■ EXERCISE AIM: Give the data again exactly, from its opening line through the line in which "scene.camera = cam_ob" appears.

■ SUPPLIED INFORMATION:
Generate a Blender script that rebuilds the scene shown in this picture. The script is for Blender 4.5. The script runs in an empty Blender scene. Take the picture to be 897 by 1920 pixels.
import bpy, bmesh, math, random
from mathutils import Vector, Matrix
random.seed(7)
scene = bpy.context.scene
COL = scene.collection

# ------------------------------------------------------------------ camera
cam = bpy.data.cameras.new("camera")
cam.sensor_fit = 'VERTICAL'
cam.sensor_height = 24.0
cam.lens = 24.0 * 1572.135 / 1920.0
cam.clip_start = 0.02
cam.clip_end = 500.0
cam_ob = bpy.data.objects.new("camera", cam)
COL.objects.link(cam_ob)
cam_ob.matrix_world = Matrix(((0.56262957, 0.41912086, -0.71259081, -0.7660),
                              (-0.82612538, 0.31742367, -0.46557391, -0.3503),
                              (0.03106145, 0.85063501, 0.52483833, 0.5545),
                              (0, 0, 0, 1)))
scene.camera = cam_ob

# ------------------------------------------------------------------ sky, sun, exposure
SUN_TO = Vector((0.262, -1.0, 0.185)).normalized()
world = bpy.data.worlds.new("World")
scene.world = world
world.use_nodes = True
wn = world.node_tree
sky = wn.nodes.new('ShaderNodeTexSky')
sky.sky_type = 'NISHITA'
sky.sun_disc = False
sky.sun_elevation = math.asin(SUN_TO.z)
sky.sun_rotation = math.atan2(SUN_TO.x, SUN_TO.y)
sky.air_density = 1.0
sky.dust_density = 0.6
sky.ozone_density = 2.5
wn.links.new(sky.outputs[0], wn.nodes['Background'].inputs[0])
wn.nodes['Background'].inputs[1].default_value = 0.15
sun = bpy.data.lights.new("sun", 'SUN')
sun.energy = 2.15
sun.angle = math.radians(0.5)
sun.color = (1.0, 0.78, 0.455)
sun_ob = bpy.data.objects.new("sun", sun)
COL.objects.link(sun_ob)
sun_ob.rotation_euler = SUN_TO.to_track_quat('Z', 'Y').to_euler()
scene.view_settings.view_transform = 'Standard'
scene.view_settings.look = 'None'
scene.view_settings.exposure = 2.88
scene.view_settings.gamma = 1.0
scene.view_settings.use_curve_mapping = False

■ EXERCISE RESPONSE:
Generate a Blender script that rebuilds the scene shown in this picture. The script is for Blender 4.5. The script runs in an empty Blender scene. Take the picture to be 897 by 1920 pixels.
import bpy, bmesh, math, random
from mathutils import Vector, Matrix
random.seed(7)
scene = bpy.context.scene
COL = scene.collection

# ------------------------------------------------------------------ camera
cam = bpy.data.cameras.new("camera")
cam.sensor_fit = 'VERTICAL'
cam.sensor_height = 24.0
cam.lens = 24.0 * 1572.135 / 1920.0
cam.clip_start = 0.02
cam.clip_end = 500.0
cam_ob = bpy.data.objects.new("camera", cam)
COL.objects.link(cam_ob)
cam_ob.matrix_world = Matrix(((0.56262957, 0.41912086, -0.71259081, -0.7660),
                              (-0.82612538, 0.31742367, -0.46557391, -0.3503),
                              (0.03106145, 0.85063501, 0.52483833, 0.5545),
                              (0, 0, 0, 1)))
scene.camera = cam_ob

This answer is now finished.